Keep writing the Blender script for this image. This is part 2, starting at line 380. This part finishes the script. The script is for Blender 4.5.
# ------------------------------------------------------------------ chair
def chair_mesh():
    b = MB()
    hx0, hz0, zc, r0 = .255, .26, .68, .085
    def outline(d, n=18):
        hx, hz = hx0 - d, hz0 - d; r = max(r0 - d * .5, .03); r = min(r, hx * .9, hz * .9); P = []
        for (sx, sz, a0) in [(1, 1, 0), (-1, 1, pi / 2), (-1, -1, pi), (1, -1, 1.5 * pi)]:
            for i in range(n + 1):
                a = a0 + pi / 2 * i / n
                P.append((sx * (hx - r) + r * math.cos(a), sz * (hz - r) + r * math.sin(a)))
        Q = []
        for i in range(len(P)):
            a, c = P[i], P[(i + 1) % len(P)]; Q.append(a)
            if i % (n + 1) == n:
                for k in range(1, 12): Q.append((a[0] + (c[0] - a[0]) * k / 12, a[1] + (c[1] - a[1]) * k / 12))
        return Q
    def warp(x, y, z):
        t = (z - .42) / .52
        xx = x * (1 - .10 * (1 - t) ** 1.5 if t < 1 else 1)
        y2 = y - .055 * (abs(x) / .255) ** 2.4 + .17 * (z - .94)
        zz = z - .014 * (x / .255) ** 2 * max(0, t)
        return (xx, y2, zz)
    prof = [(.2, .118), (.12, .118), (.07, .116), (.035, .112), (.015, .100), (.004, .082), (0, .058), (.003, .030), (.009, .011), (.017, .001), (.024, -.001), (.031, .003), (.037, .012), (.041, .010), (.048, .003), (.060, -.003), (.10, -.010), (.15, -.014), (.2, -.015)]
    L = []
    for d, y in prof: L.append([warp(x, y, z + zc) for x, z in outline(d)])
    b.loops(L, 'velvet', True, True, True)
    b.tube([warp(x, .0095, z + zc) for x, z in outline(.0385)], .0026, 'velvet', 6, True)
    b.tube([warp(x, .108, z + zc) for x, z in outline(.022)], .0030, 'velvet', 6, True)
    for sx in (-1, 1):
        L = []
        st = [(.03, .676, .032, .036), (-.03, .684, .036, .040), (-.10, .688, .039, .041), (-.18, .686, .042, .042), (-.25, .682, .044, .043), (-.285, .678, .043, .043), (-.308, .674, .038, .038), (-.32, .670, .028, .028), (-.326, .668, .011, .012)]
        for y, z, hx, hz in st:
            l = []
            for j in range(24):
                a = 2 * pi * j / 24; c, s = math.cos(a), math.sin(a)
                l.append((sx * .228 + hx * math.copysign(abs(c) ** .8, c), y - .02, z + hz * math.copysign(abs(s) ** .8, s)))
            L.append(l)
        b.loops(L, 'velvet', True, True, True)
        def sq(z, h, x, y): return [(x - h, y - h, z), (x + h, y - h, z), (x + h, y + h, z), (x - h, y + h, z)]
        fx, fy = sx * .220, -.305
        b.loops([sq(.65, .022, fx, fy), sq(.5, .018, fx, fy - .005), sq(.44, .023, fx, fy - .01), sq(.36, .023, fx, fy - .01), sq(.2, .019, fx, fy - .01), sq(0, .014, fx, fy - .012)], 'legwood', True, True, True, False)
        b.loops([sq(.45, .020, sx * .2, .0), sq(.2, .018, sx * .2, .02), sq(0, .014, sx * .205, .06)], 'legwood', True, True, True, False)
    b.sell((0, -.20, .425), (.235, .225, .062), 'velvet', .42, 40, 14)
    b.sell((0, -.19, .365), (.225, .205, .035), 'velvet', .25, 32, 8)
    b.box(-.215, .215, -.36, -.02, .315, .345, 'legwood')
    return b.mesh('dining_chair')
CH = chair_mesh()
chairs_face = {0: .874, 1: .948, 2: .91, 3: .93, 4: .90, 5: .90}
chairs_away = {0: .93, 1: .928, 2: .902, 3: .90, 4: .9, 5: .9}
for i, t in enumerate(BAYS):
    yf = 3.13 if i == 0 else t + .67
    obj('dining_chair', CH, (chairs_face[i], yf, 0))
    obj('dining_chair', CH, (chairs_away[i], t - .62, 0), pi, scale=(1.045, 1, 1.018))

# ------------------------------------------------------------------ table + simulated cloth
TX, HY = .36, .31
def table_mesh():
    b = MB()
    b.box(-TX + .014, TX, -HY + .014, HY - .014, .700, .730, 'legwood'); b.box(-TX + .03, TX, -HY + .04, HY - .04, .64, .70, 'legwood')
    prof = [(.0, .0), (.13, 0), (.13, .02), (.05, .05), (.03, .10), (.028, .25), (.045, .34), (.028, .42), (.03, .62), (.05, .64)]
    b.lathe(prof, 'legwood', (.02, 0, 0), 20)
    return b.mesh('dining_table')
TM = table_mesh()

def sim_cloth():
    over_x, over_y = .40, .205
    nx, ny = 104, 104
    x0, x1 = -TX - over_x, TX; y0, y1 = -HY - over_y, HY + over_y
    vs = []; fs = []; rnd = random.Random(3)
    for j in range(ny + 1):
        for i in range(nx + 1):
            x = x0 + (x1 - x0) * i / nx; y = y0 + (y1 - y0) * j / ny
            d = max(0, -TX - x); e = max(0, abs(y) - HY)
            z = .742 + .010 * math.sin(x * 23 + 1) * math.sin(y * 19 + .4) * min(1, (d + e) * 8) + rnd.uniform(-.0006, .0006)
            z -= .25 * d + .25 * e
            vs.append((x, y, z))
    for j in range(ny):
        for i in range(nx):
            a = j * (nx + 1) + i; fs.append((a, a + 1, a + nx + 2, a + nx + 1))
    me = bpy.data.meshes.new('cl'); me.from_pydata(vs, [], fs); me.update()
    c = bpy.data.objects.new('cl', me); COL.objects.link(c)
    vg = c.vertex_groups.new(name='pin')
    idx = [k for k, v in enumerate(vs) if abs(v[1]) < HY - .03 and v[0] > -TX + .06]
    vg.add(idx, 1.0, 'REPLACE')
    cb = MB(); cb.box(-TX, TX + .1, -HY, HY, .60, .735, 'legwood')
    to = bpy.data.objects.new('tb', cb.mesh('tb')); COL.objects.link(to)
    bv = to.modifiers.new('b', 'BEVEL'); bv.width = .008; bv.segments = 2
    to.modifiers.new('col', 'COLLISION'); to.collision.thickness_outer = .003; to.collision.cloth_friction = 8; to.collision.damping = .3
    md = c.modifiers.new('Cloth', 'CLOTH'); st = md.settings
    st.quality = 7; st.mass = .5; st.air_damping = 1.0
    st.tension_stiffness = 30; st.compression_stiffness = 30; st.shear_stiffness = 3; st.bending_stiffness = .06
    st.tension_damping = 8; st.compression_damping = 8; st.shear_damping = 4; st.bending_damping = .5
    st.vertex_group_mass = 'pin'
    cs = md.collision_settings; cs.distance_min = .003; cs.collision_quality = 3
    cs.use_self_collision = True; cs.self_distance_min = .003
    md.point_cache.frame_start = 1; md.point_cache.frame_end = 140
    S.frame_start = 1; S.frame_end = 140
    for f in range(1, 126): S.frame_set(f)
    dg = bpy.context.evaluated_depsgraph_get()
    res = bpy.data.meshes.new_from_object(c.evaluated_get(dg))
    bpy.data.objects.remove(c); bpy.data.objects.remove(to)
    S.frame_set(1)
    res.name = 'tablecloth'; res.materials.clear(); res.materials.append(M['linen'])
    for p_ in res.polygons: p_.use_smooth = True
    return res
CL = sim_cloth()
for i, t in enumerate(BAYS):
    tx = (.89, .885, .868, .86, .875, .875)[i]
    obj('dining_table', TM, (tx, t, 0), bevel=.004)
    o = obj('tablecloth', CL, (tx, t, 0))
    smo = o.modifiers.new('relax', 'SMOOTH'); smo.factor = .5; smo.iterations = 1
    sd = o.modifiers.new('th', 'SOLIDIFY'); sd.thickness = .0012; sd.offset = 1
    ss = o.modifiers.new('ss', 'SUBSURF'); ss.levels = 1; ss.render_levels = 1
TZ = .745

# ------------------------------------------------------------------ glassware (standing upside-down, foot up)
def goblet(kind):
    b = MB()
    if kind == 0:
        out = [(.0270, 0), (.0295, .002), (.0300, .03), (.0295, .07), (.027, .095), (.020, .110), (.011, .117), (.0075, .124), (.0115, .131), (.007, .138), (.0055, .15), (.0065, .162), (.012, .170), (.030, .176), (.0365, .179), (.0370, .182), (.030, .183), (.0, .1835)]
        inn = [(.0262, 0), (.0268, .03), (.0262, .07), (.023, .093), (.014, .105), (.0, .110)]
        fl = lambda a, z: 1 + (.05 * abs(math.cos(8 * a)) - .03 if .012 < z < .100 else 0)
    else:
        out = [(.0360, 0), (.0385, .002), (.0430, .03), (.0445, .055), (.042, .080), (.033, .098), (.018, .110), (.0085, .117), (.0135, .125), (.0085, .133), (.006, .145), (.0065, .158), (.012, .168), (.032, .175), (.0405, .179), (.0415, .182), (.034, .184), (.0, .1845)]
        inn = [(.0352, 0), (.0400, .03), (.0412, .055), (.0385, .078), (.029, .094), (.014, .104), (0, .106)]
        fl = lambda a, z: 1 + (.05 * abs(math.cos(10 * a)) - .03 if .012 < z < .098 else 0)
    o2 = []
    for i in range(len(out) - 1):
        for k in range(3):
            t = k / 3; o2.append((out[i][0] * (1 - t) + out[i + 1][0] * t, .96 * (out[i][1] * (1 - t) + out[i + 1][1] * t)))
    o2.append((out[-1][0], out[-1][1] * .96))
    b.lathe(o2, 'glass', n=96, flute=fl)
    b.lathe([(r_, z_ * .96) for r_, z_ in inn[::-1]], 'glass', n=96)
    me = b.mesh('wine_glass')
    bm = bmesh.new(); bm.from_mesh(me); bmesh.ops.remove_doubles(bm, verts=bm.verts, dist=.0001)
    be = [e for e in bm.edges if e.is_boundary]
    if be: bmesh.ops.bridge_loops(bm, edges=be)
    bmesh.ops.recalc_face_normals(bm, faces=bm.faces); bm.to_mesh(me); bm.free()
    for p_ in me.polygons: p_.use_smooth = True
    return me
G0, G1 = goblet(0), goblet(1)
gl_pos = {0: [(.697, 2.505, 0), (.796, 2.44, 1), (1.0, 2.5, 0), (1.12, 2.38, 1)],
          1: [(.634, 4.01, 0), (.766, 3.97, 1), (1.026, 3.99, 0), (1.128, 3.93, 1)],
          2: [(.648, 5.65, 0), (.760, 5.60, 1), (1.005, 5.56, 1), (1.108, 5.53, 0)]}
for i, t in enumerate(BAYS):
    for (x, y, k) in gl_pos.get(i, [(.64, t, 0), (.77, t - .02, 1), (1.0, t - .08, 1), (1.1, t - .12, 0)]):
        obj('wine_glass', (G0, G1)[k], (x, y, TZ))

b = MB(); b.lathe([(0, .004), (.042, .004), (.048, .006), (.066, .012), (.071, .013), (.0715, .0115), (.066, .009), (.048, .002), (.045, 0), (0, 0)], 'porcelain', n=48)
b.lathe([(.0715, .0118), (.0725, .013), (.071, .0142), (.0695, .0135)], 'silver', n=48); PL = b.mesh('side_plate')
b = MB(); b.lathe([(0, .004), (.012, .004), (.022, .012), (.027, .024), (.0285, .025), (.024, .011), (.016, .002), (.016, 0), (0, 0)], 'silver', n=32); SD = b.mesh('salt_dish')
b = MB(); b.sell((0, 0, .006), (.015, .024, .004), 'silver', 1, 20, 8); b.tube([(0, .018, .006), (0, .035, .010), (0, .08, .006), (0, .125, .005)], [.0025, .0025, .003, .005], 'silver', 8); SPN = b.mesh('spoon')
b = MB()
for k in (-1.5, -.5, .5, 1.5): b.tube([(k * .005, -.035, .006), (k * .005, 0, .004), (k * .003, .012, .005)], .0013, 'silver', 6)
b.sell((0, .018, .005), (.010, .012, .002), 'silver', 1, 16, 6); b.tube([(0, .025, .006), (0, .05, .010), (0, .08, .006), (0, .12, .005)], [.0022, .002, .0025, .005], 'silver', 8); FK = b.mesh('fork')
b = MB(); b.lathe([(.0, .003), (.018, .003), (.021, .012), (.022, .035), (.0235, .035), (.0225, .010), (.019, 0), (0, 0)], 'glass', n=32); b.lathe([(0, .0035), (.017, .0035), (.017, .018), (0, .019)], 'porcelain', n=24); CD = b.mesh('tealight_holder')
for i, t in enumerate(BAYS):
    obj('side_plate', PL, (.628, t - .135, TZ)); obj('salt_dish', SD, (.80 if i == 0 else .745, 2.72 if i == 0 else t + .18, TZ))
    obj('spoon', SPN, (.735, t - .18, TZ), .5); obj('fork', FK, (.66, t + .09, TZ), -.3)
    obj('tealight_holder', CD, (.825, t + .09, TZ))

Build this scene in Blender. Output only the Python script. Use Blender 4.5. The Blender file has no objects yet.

* What is expected *
Check every line for "script" and show the ones that have it.

* Solved problem *
Keep writing the Blender script for this image. This is part 2, starting at line 380. This part finishes the script. The script is for Blender 4.5.
Build this scene in Blender. Output only the Python script. Use Blender 4.5. The Blender file has no objects yet.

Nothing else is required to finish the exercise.